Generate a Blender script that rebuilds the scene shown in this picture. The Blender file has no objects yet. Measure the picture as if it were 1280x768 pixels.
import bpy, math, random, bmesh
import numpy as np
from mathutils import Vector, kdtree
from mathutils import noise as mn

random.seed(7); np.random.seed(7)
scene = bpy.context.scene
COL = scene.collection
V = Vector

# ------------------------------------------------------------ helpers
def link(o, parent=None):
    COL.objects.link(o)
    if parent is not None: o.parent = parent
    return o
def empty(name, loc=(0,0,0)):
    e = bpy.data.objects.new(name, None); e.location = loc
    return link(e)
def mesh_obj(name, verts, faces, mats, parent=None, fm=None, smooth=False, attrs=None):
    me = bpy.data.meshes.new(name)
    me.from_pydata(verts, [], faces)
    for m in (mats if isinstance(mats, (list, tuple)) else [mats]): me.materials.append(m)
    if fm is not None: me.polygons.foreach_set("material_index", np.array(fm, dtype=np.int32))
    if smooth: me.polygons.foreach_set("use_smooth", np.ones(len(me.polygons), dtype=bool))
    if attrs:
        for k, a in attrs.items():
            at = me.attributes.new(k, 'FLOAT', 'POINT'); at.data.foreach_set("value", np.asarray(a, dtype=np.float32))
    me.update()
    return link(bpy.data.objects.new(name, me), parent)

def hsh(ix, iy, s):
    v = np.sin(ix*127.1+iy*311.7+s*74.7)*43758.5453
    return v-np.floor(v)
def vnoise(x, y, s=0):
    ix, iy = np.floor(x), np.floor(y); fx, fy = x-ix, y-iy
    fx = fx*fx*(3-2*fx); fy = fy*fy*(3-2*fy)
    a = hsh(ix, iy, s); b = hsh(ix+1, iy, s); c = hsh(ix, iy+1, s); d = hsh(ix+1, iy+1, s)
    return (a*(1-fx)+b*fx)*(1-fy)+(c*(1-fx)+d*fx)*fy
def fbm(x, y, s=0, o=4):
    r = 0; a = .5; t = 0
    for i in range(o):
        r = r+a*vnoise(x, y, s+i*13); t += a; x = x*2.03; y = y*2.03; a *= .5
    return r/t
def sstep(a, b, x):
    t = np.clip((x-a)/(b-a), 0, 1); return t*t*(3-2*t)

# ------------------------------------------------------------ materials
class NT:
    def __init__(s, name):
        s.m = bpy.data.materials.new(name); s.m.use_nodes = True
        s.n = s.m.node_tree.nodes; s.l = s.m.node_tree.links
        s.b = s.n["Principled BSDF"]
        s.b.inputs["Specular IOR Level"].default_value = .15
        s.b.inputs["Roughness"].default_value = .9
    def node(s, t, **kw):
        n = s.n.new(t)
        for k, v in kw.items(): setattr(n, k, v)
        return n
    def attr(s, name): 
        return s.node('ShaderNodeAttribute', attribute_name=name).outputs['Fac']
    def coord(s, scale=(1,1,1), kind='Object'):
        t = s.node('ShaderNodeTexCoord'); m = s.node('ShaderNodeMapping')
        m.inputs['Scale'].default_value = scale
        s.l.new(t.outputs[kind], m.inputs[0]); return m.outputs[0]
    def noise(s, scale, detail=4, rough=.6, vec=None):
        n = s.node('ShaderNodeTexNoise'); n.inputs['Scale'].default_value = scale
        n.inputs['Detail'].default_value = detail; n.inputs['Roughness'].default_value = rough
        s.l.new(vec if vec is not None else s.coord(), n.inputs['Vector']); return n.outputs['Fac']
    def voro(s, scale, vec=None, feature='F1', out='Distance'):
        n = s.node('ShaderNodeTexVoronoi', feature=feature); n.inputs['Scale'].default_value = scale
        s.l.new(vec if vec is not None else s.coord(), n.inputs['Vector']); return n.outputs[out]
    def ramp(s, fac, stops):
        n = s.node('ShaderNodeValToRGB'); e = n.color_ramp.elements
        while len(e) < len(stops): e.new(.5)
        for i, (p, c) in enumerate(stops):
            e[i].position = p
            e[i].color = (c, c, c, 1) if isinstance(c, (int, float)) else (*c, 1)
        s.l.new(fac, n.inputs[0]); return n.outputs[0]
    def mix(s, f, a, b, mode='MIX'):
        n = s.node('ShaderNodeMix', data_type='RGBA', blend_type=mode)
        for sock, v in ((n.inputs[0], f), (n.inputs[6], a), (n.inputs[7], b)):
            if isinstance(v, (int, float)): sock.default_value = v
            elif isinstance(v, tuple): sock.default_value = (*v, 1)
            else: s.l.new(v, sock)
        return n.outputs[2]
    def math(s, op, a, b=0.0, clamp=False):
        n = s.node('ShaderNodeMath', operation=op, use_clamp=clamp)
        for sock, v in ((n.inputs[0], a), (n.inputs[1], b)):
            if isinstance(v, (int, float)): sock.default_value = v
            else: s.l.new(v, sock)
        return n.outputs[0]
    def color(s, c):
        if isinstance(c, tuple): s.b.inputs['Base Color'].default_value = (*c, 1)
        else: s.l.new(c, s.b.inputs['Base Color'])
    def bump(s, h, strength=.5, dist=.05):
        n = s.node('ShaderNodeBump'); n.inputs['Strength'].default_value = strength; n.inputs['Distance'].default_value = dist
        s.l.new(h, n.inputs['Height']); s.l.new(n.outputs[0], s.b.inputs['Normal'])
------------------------
YOUR INSTRUCTIONS =>
Repeat, exactly and only, the lines from the beginning of the material through the line that contains "t = np.clip((x-a)/(b-a), 0, 1);".

ANSWER TO THIS TASK =>
Generate a Blender script that rebuilds the scene shown in this picture. The Blender file has no objects yet. Measure the picture as if it were 1280x768 pixels.
import bpy, math, random, bmesh
import numpy as np
from mathutils import Vector, kdtree
from mathutils import noise as mn

random.seed(7); np.random.seed(7)
scene = bpy.context.scene
COL = scene.collection
V = Vector

# ------------------------------------------------------------ helpers
def link(o, parent=None):
    COL.objects.link(o)
    if parent is not None: o.parent = parent
    return o
def empty(name, loc=(0,0,0)):
    e = bpy.data.objects.new(name, None); e.location = loc
    return link(e)
def mesh_obj(name, verts, faces, mats, parent=None, fm=None, smooth=False, attrs=None):
    me = bpy.data.meshes.new(name)
    me.from_pydata(verts, [], faces)
    for m in (mats if isinstance(mats, (list, tuple)) else [mats]): me.materials.append(m)
    if fm is not None: me.polygons.foreach_set("material_index", np.array(fm, dtype=np.int32))
    if smooth: me.polygons.foreach_set("use_smooth", np.ones(len(me.polygons), dtype=bool))
    if attrs:
        for k, a in attrs.items():
            at = me.attributes.new(k, 'FLOAT', 'POINT'); at.data.foreach_set("value", np.asarray(a, dtype=np.float32))
    me.update()
    return link(bpy.data.objects.new(name, me), parent)

def hsh(ix, iy, s):
    v = np.sin(ix*127.1+iy*311.7+s*74.7)*43758.5453
    return v-np.floor(v)
def vnoise(x, y, s=0):
    ix, iy = np.floor(x), np.floor(y); fx, fy = x-ix, y-iy
    fx = fx*fx*(3-2*fx); fy = fy*fy*(3-2*fy)
    a = hsh(ix, iy, s); b = hsh(ix+1, iy, s); c = hsh(ix, iy+1, s); d = hsh(ix+1, iy+1, s)
    return (a*(1-fx)+b*fx)*(1-fy)+(c*(1-fx)+d*fx)*fy
def fbm(x, y, s=0, o=4):
    r = 0; a = .5; t = 0
    for i in range(o):
        r = r+a*vnoise(x, y, s+i*13); t += a; x = x*2.03; y = y*2.03; a *= .5
    return r/t
def sstep(a, b, x):
    t = np.clip((x-a)/(b-a), 0, 1); return t*t*(3-2*t)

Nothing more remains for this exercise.